Data segment –
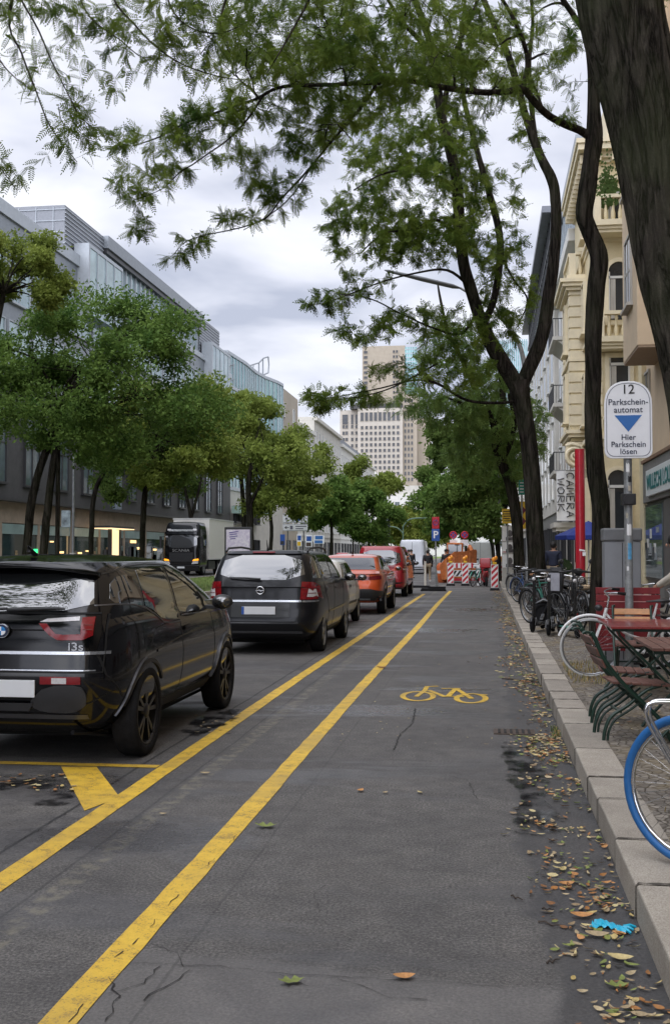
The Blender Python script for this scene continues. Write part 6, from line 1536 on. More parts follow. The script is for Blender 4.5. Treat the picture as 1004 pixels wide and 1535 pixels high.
# ---- people
def person(lab, x, y, rz, J, mats_, z=0, hair=True, sc=1.0, extra=None):
    """J: joint dict overriding the default standing pose; +Y local is forward"""
    D = dict(pel=(0, 0, .95), chest=(0, .02, 1.28), neck=(0, .01, 1.48), head=(0, .02, 1.60), ls=(-.19, 0, 1.42), rs=(.19, 0, 1.42), le=(-.25, -.03, 1.14), re=(.25, -.03, 1.14), lh=(-.25, .06, .90), rh=(.25, .06, .90),
             lhp=(-.10, 0, .92), rhp=(.10, 0, .92), lk=(-.11, .03, .50), rk=(.11, .03, .50), la=(-.11, 0, .09), ra=(.11, 0, .09)); D.update(J)
    t = thing('person', lab, 'person', (x, y, z), rz); t.scale = (sc,)*3
    V = lambda a: Vector(D[a]); skin, top, leg, shoe, hr = mats_
    def L(a, b, u): return V(a).lerp(V(b), u)
    def skinmesh(name, chains, m):
        me = bpy.data.meshes.new(name); vs = []; es = []; rr = []; key = {}
        for ch in chains:
            pr_ = None
            for (p_, r) in ch:
                k = tuple(round(c_, 4) for c_ in p_)
                if k not in key: key[k] = len(vs); vs.append(tuple(p_)); rr.append(r)
                i = key[k]
                if pr_ is not None and pr_ != i: es.append((pr_, i))
                pr_ = i
        me.from_pydata(vs, es, []); o = bpy.data.objects.new(name, me); COL.objects.link(o); o.parent = t; me.materials.append(m)
        o.modifiers.new('skin', 'SKIN'); 
        for i, r in enumerate(rr): me.skin_vertices[0].data[i].radius = r if isinstance(r, tuple) else (r, r)
        me.skin_vertices[0].data[0].use_root = True
        s_ = o.modifiers.new('sub', 'SUBSURF'); s_.levels = 1; s_.render_levels = 2
        for md in o.modifiers:
            if md.type == 'SKIN': md.use_smooth_shade = True
        return o
    toe = lambda a: V(a)+Vector((0, .17, -.05))
    hand = lambda h, e_: V(h)+(V(h)-V(e_)).normalized()*.05
    body = skinmesh('body', [[(V('pel'), (.15, .11)), (L('pel', 'chest', .5), (.13, .10)), (V('chest'), (.155, .115)), (L('chest', 'neck', .7), (.12, .09)), (V('neck'), .052), (V('head')-Vector((0, 0, .03)), .07), (V('head')+Vector((0, .0, .04)), (.078, .09)), (V('head')+Vector((0, -.005, .10)), (.06, .07))],
        [(L('chest', 'neck', .7), (.12, .09)), (V('ls'), .062), (L('ls', 'le', .5), .046), (V('le'), .038), (L('le', 'lh', .6), .033), (V('lh'), .026), (hand('lh', 'le'), (.036, .018))],
        [(L('chest', 'neck', .7), (.12, .09)), (V('rs'), .062), (L('rs', 're', .5), .046), (V('re'), .038), (L('re', 'rh', .6), .033), (V('rh'), .026), (hand('rh', 're'), (.036, .018))],
        [(V('pel'), (.15, .11)), (V('lhp'), .095), (L('lhp', 'lk', .5), .078), (V('lk'), .055), (L('lk', 'la', .4), .055), (V('la'), .038), (toe('la'), (.042, .03))],
        [(V('pel'), (.15, .11)), (V('rhp'), .095), (L('rhp', 'rk', .5), .078), (V('rk'), .055), (L('rk', 'ra', .4), .055), (V('ra'), .038), (toe('ra'), (.042, .03))]], skin)
    for h, e_ in (('lh', 'le'), ('rh', 're')):                       # five fingers
        d = (V(h)-V(e_)).normalized(); b0 = hand(h, e_); sd = Vector((1, 0, 0)) if abs(d.x) < .8 else Vector((0, 1, 0)); m = MB()
        for k in range(4): q = b0+sd*(.018*(k-1.5))+d*.02; m.tube([q, q+d*.035+Vector((0, .004, 0)), q+d*(.06+.008*(1.5-abs(k-1.5)))+Vector((0, .016, -.004))], [.0085, .008, .006], 6)
        q = b0-d*.03+sd*(.03 if h == 'lh' else -.03); m.tube([q, q+d*.03+Vector((0, .02, 0)), q+d*.05+Vector((0, .03, 0))], [.01, .009, .007], 6); m.build('fingers', skin, t)
    skinmesh('jacket', [[(V('pel')-Vector((0, 0, -.02)), (.175, .135)), (L('pel', 'chest', .5), (.158, .125)), (V('chest'), (.18, .14)), (L('chest', 'neck', .7), (.14, .11)), (L('chest', 'neck', .97), .065)],
        [(L('chest', 'neck', .7), (.14, .11)), (V('ls'), .08), (L('ls', 'le', .5), .062), (V('le'), .052), (L('le', 'lh', .6), .045), (L('le', 'lh', .95), .038)],
        [(L('chest', 'neck', .7), (.14, .11)), (V('rs'), .08), (L('rs', 're', .5), .062), (V('re'), .052), (L('re', 'rh', .6), .045), (L('re', 'rh', .95), .038)]], top)
    skinmesh('trousers', [[(V('pel'), (.165, .125)), (V('lhp'), .11), (L('lhp', 'lk', .5), .09), (V('lk'), .07), (L('lk', 'la', .5), .065), (L('lk', 'la', .97), .052)], [(V('pel'), (.165, .125)), (V('rhp'), .11), (L('rhp', 'rk', .5), .09), (V('rk'), .07), (L('rk', 'ra', .5), .065), (L('rk', 'ra', .97), .052)]], leg)
    m = MB()
    for a in ('la', 'ra'): q = V(a); m.tube([q+Vector((0, -.07, -.045)), q+Vector((0, .02, -.035)), q+Vector((0, .13, -.055)), q+Vector((0, .19, -.06))], [.042, .052, .045, .025], 10, flat=.85)
    m.build('shoes', shoe, t)
    m = MB(); h = V('head'); m.ball(tuple(h+Vector((0, -.022, .055))), .108, 18, 12, 0, (.86, .98, 1.02)); m.build('hair', hr, t)
    m = MB(); f_ = h+Vector((0, .088, .02)); m.ball(tuple(f_+Vector((0, .012, -.03))), .016, 8, 6, 0, (.8, 1, 1.4)); m.build('nose', skin, t)
    for s_ in (-1, 1): m = MB(); m.ball(tuple(h+Vector((s_*.082, 0, .0))), .024, 8, 6, 0, (.4, .8, 1.2)); m.build('ear', skin, t)
    for s_ in (-1, 1): m = MB(); m.ball(tuple(f_+Vector((s_*.03, -.004, .0))), .009, 8, 6); m.build('eye', M_['text_black'], t)
    m = MB(); m.tube([f_+Vector((-.022, -.004, -.065)), f_+Vector((.022, -.004, -.065))], .005, 5); m.build('mouth', M_['dark_red'] if 'dark_red' in MATS else mat('lip', (.2, .06, .05), .5, var=0), t)
    return t
sk1 = mat('skin_tone', (.42, .24, .16), .55, var=.05); cb = mat('cloth_black', (.016, .016, .018), .8, var=.2); ck = mat('cloth_khaki', (.22, .17, .11), .8, var=.2); cn = mat('cloth_navy', (.02, .025, .05), .8, var=.2); ccr = mat('cloth_cream', (.55, .50, .42), .8, var=.15)
hb_ = mat('hair_dark', (.012, .010, .009), .6, var=.2); sh_ = mat('shoe_white', (.5, .5, .48), .6, var=.1)
walk = dict(lk=(-.10, .22, .52), la=(-.10, .18, .12), rk=(.10, -.02, .50), ra=(.10, -.30, .17), lh=(-.24, -.10, .93), le=(-.25, -.10, 1.16), rh=(.22, .22, 1.0), re=(.25, .04, 1.14), lhp=(-.10, 0, .92))
p = atZ(641, 874); person('man walking away in black jacket and khaki trousers left of the parking sign', 'x', 0, 0, {}, (sk1, cb, ck, sh_, hb_)) if False else person('man walking away in black jacket and khaki trousers beside the parking sign', p.x, p.y, .1, walk, (sk1, cb, ck, sh_, hb_), sc=.97)
person('person with dark hair and cream sleeves leaning over a bicycle at the right picture edge', 2.72, 15.0, R(70), dict(lh=(-.18, .42, .98), le=(-.24, .18, 1.14), rh=(.18, .42, .98), re=(.24, .18, 1.14), chest=(0, .10, 1.26), neck=(0, .17, 1.44), head=(0, .21, 1.55), ls=(-.19, .12, 1.38), rs=(.19, .12, 1.38)), (sk1, ccr, cb, cb, hb_), z=KT)
m = MB(); m.tube([(0, 0, 0), (0, 0, .1), (0, 0, .38), (0, 0, .46)], [.13, .17, .17, .10], 12, flat=.6); o_ = m.build('backpack', cn, None, .02); o_.location = (2.85, 14.96, 1.12); o_.rotation_euler = (0, .15, R(70)); tag(o_, 'navy backpack worn by the person at the right picture edge', 'backpack')
for k, (px, py, Y, lab, mm) in enumerate(((616, 868, 66, 'pedestrian in black standing left of the white van', (sk1, cb, cb, cb, hb_)), (612, 862, 72, 'pedestrian in dark navy farther back beside the white van', (sk1, cn, cb, cb, hb_)), (560, 845, 108, 'distant pedestrian in cream coat on the far pavement', (sk1, ccr, cb, cb, hb_)), (812, 0, 37, 'pedestrian in black between the house fronts and the bicycles', (sk1, cb, cb, cb, hb_)), (829, 0, 33, 'pedestrian in navy jacket by the house fronts near the red column', (sk1, cn, ck, sh_, hb_)), (668, 0, 59, 'worker in black standing behind the orange lamp of the left beacon', (sk1, cb, cn, cb, hb_)))):
    q = atY(px, 830, Y); zz = KT if px > 740 else (.12 if q.x < -16 else 0); person(lab, q.x, Y, rnd.uniform(0, 6), walk if k % 2 else {}, mm, z=zz)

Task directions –
Look through the listing above. Pick out each line with "picture" and copy it.

Answer in full –
The Blender Python script for this scene continues. Write part 6, from line 1536 on. More parts follow. The script is for Blender 4.5. Treat the picture as 1004 pixels wide and 1535 pixels high.
person('person with dark hair and cream sleeves leaning over a bicycle at the right picture edge', 2.72, 15.0, R(70), dict(lh=(-.18, .42, .98), le=(-.24, .18, 1.14), rh=(.18, .42, .98), re=(.24, .18, 1.14), chest=(0, .10, 1.26), neck=(0, .17, 1.44), head=(0, .21, 1.55), ls=(-.19, .12, 1.38), rs=(.19, .12, 1.38)), (sk1, ccr, cb, cb, hb_), z=KT)
m = MB(); m.tube([(0, 0, 0), (0, 0, .1), (0, 0, .38), (0, 0, .46)], [.13, .17, .17, .10], 12, flat=.6); o_ = m.build('backpack', cn, None, .02); o_.location = (2.85, 14.96, 1.12); o_.rotation_euler = (0, .15, R(70)); tag(o_, 'navy backpack worn by the person at the right picture edge', 'backpack')